When I started out blogging here more than four years ago I promptly got a comment from someone rather high up in the Lutheran church. He chastised me saying all the words in the Bible are from God so none are more important than any others. This statement amazed me because it said that Jesus’ words were no more important than any others in the Bible. Of course I have come, after years of serious study, to totally renounce that man-made belief.

When I came across the words below in a book entitled “A New Kind of Christianity: Ten Questions That Are Transforming the Faith” by Brian McLaren who is a Protestant clergy and author, they verified what I already knew:

Like a lot of Protestants, for many years I “knew” what the gospel was. I “knew” that the gospel was the message of “justification by grace through faith,” distorted or forgotten by those pesky Catholics, but rediscovered by our hero Martin Luther through a reading of our even greater hero Paul, especially his magnum opus, the Letter to the Romans. If Catholics were called “Roman Catholics” because of their headquarters in Rome, we could have been called “Romans Protestants,” because Paul’s Roman letter served as our theological headquarters……

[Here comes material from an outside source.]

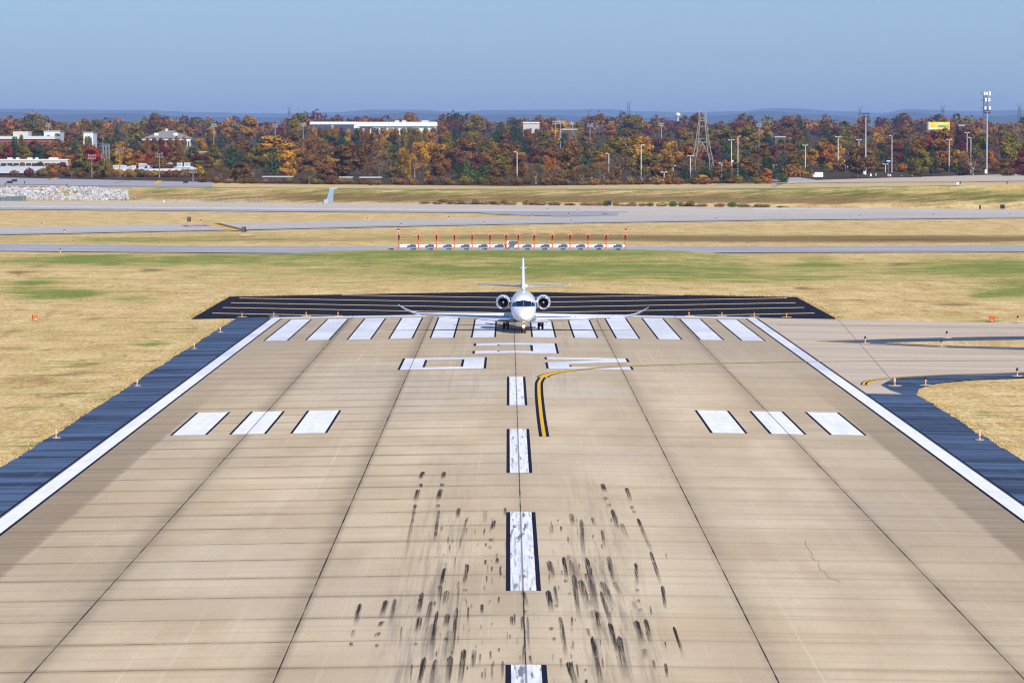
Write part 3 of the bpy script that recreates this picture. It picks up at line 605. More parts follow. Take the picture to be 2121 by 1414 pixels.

He then asked me how I would define the gospel, and I answered as any good Romans Protestant would, quoting Romans. He followed up with this simple but annoying rhetorical question: “You’re quoting Paul. Shouldn’t you let Jesus define the gospel?” When I gave him a quizzical look, he asked, “What was the gospel according to Jesus?” A little humiliated, I mumbled something akin to “You tell me,” and he replied, “For Jesus, the gospel was very clear: The kingdom of God is at hand. That’s the gospel according to Jesus. Right?” I again mumbled something, maybe “I guess so.” Seeing my lack of conviction, he added, “Shouldn’t you read Paul in light of Jesus, instead of reading Jesus in light of Paul?”

Today I firmly believe that to be a follower of Jesus Christ we most put our almost total focus on his words. At best we should use the other authors as reinforcement of Jesus not a replacement for him as I see in many congregations today.